Oggi c’è stata un’audizione fiume di oltre sette ore in procura per chiarire ruoli e decisioni nella fornitura alla Regione dei 75mila camici da parte Dama, la società del cognato del presidente Attilio Fontana, Andrea Dini, proprietario della srl di cui la moglie Roberta Dini detiene il dieci per cento.
Carmen Schweigl, 56 anni, responsabile della struttura gare di Aria ha risposto alle domande dei pm Paolo Filippini, Luigi Furno e Carlo Scalas sull’iter della fornitura, che da affidamento diretto a pagamento è stata poi trasformata in donazione. Un tassello di un puzzle che per i magistrati inizia a essere definito per ruoli e dinamiche interne alla Regione.

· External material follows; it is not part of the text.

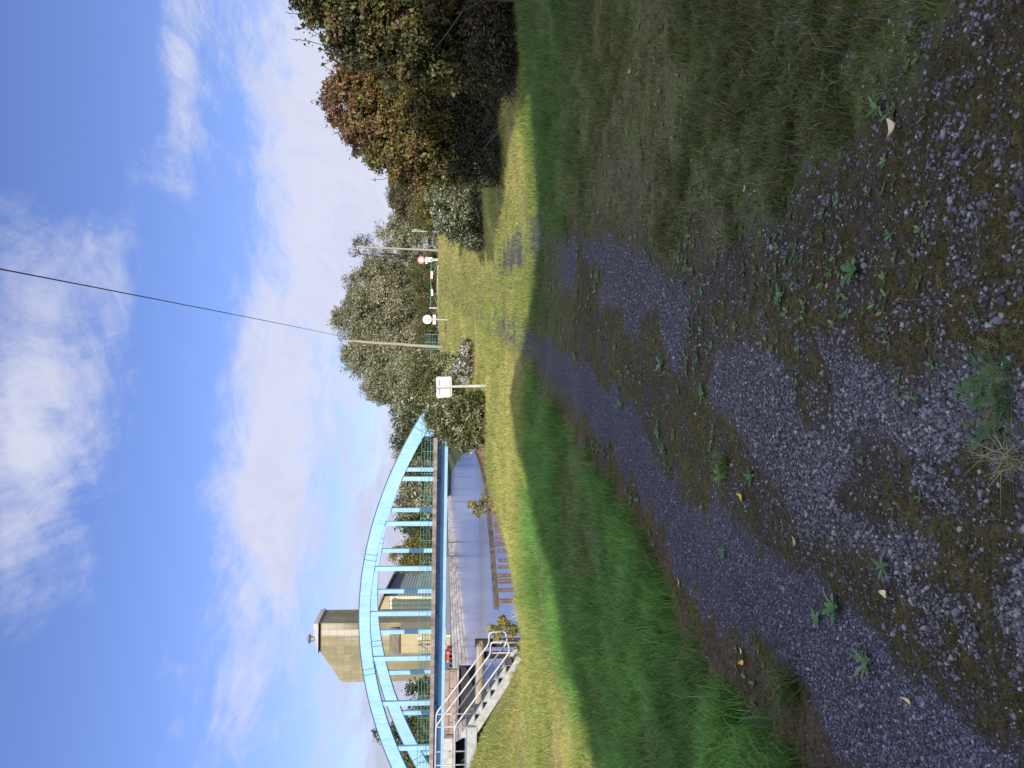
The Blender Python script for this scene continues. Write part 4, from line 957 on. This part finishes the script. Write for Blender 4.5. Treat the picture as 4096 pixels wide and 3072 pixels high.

Lo snodo della vicenda è l’intervista di Report di metà maggio. Anche se il giornalista di Giorgio Mottola fa domande a Fontana del tutto vaghe sull’affidamento, il governatore si sarebbe attivato poco dopo per far modificare il contratto da vendita — con ordine di acquisto del 16 aprile per un valore da 513mila euro — in donazione. L’offerta della società arriva in Regione prima di Pasqua, con un preciso tariffario per 75mila capi per infermieri. L’intervista arriva dopo la consegna dei primi 50mila. È allora che Andrea Dini decide di non completare la consegna degli altri 25mila camici, nonostante ci si trovi in quel momento in una situazione di disperato bisogno in ospedali ed Rsa. Ma anzi la procura sostiene che Dini cerchi di rientrare del denaro che non avrebbe più incassato dal Pirellone, cercando sul mercato altri acquirenti. Vendendo gli stessi camici a un prezzo superiore. Il governatore fontana si è sempre dichiarato estraneo alla vicenda.
Un ruolo nella vicenda lo avrebbe anche l’assessore all’Ambiente Raffaele Cattaneo, nominato responsabile della task force regionale per la produzione di mascherine e Dpi. Cattaneo (non indagato), sentito in procura due giorni fa, ha ammesso di sapere che la ditta fosse legata alla famiglia Fontana e di essere stato lui a introdurla — così come ha fatto per molte altre aziende produttrici di mascherine – ai manager di Area. Un consiglio che i pm ritengono non penalmente rilevante, a differenza di chi lo ha recepito e accolto.